Thursday, December 13, 2012

In Which I Awkwardly Praise My Readers

Workout: I should probably just get rid of this daily recap

And thus continues one of the most sedentary weeks of my life. I wish I could say that was an exaggeration. My gimp foot that doesn't even really hurt is a good enough excuse for sitting on my ass, but I'm also just busy.

First off, a photo. Let's slap an Anchorage-y label on it so we can cross that off the list.

The remains of yesterday's dump

I happen to think this is hilarious. That is an obese man, on his knees, handing something to a confusingly short fellow obese man. And they're covered in snow. I was kind of in a post-final daze when I decided it was hilarious so I could be way off. There are a surprising number of similar statues on my campus (did I just call it my campus? I don't know that I've ever considered it "my school" before. A thought for another day).

Today was the most anticlimactic end of finals ever. In past years, I could be found drinking myself into a merry stupor (sorry, typo; I meant celebrating in a healthy, responsible, and totally sophisticated manner), but not today. Today I got to spend the rest of my day working and writing an endless number of application essays. I could, and very much do, go on at length about the hell that is writing these things, but I'll spare you.
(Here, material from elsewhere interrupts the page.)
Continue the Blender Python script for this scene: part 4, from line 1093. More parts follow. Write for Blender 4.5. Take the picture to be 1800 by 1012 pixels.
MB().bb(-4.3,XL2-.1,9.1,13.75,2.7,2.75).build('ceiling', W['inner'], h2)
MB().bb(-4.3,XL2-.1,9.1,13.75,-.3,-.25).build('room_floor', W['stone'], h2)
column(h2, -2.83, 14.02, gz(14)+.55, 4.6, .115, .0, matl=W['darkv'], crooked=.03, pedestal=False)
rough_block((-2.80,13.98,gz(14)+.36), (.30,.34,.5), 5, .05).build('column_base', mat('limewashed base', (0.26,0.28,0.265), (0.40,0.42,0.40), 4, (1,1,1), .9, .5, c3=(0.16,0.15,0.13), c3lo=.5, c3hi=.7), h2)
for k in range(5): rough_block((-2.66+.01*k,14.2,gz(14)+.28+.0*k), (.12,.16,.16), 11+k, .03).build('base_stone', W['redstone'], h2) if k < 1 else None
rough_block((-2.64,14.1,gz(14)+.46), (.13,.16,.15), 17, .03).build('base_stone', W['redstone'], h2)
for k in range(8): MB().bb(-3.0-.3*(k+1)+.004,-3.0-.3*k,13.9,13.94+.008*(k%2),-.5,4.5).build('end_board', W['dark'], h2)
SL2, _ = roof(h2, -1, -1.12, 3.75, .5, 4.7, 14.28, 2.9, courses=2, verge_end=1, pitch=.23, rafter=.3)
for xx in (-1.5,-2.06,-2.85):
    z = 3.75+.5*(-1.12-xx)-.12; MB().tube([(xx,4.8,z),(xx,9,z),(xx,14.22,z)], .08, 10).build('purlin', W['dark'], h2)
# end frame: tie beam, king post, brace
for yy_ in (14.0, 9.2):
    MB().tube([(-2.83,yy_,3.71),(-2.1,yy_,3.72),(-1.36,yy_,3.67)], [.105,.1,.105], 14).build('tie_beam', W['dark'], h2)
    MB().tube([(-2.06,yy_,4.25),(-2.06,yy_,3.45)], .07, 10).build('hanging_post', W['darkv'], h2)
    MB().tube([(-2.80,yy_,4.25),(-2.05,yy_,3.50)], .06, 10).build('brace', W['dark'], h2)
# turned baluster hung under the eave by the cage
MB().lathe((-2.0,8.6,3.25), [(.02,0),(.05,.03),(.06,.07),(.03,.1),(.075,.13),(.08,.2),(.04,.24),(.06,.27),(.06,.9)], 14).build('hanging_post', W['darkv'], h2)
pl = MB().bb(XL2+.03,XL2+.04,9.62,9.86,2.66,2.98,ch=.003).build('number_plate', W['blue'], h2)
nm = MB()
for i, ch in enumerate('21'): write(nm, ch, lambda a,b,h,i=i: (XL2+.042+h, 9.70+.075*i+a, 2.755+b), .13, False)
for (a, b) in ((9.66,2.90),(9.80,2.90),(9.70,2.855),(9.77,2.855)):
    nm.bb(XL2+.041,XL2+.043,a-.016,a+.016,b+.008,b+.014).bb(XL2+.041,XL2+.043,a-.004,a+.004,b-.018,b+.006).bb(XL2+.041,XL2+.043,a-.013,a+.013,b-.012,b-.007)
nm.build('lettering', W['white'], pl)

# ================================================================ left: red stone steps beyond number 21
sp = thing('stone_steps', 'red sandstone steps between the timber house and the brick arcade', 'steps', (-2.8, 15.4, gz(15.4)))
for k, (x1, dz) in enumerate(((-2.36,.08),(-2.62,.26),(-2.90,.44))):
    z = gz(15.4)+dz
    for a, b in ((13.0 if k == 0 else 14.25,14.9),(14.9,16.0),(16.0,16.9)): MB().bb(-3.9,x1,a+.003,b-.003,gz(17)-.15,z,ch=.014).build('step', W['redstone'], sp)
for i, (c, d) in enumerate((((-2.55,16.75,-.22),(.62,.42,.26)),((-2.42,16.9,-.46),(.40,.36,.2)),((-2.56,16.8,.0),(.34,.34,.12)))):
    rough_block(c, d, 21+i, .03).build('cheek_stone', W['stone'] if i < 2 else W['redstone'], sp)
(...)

I know you're rage reading right now. I can hear it. "Jeano, if your life's so stressful as you WON'T LET US FORGET, why the fuck are you on the interblogs spewing your shit?" First off, how do I copyright "interblogs?" Secondly, thank you for your concern. It means a lot to me. Moving on, I am usually laid back to the point of extreme annoyance, but there is something about this blog that compels me to write each and every single day. Of all things to be anal about, I chose this piece of shit. To each its own. Although dare I say that blogging has actually helped me in the soul-sucking endeavor that is writing these statements of purpose? No, really, it has.  Now, you may think what I write is shit, and you'd be absolutely right. However, forcing myself to get something down on the electronic page each and every day has made the whole process of writing less intimidating. I guess what I'm trying to say is, thanks readers-who-are-probably-actually-sexbots. You mean a lot to me. My final reason for blogging is so obvious it hardly warrants mention: I'll link to this video that I didn't actually watch (because, let's face it, it's probably dumb) instead. 

Fortunately, not everything sucked this week. For example, I started listening to this song incessantly. I can't stop. I'm not a god-fearing person (or even a "god person"), but I have an unexplained attachment to these kinds of songs. It helps that the (no longer) Civil Wars sing it. It's just so happy! I don't know any of the lyrics, so for all I know it could be depressing as shit, but it makes me want to jig.